Download this FYI Alert as a printable PDF

On March 4, a federal judge vacated OMB’s 2017 stay of the EEOC’s revised EEO-1 form that would have required employers to provide employee pay and hours worked information by race, gender, and ethnicity in addition to data already being collected. It is not yet clear what impact the ruling may have on the current reporting period, which is slated to open soon, or whether the government will appeal.

Background

Federal regulations require all private employers with 100 or more employees — and federal contractors or first-tier subcontractors with at least 50 employees and a federal contract, sub-contract, or purchase order amounting to $50,000 or more — to annually file the Employer Information Report EEO-1 with the U.S. Equal Employment Opportunity Commission’s (EEOC’s) EEO-1 Joint Reporting Committee. The EEO-1 Report contains employee race, ethnicity, and gender data by job category.

In 2016, the EEOC finalized revisions to the EEO-1 Report that would have required employers with 100 or more employees to provide summary pay and total hours worked in addition to the sex, race, ethnicity, and job category data already being collected, starting with the 2017 filing. The EEOC stated that the revised EEO-1 requirements would help the agency better enforce federal equal pay laws. (See our October 6, 2016 For Your Information.)

Before the 2017 filing was due, the Office of Management and Budget (OMB) stayed the expanded EEO-1 reporting requirements under the Paperwork Reduction Act, and the EEOC confirmed that employers should not submit aggregate pay and hours worked data on the filing. (See our September 29, 2017 For Your Information.) Advocacy groups, including the National Women’s Law Center, filed a legal challenge claiming OMB lacked authority under federal administrative law to stay the EEOC’s expanded pay data collection.

D.C. court reinstates pay data collection

On March 4, the U.S. District Court for the District of Columbia vacated OMB’s stay of the EEOC’s expanded EEO-1 reporting requirements and ordered the revised form finalized under the Obama administration to take effect. Finding that OMB failed to follow its own regulations in implementing the stay and that its decision to stay the pay data collection “totally lacked the reasoned explanation” federal law requires, Judge Tanya S. Chutkan concluded that the agency’s action was arbitrary and capricious.

Finding it unlikely that the government could justify its decision on remand, Judge Chutkan held that setting aside the OMB stay was appropriate and ordered the immediate reinstatement of the revised EEO-1 report that collects pay data. The judge dismissed arguments that doing so would cause disruption, saying they were unsupported by the record.

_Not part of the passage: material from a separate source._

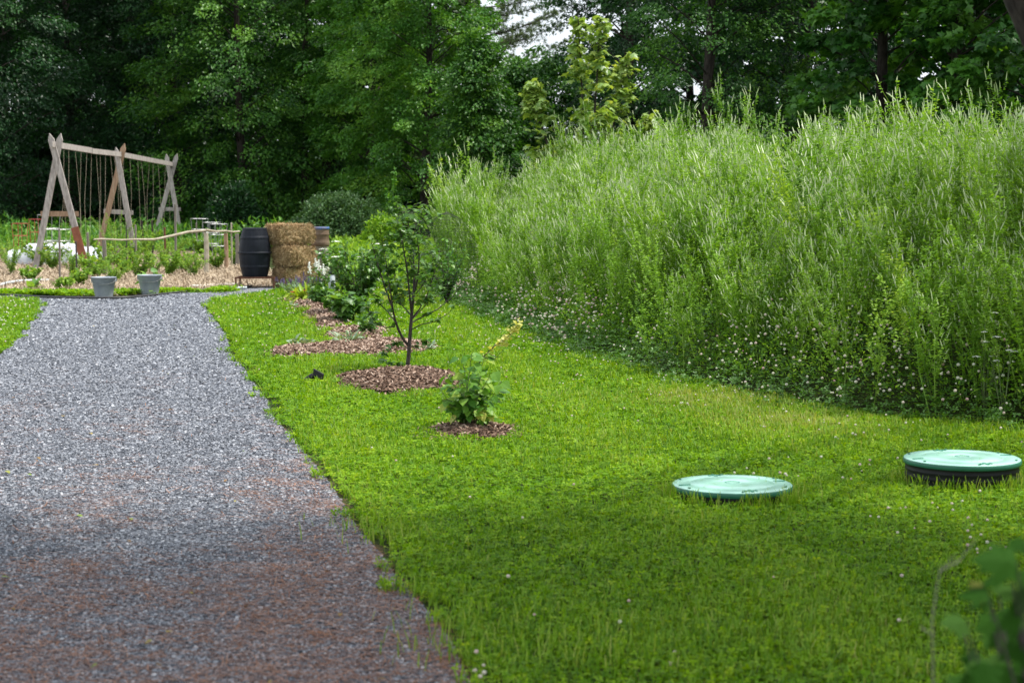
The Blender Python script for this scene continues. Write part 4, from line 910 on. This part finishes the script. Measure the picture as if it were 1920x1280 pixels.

The EEO-1 survey site for 2018 filings was slated to open early this month, and the current deadline to submit 2018 EEO-1 data is May 31, 2019. (See our February 4, 2019 FYI Alert.) Whether employers will have to comply with that date remains to be seen. The government is expected to appeal and seek a stay of Judge Chutkan’s ruling pending appeal. The EEOC has not yet issued a statement on pay data collection but it is expected to provide further direction for employers in the near future.

In closing

Employers should continue to monitor legal developments and look for guidance from the EEOC on upcoming filing deadlines and requirements in light of this ruling.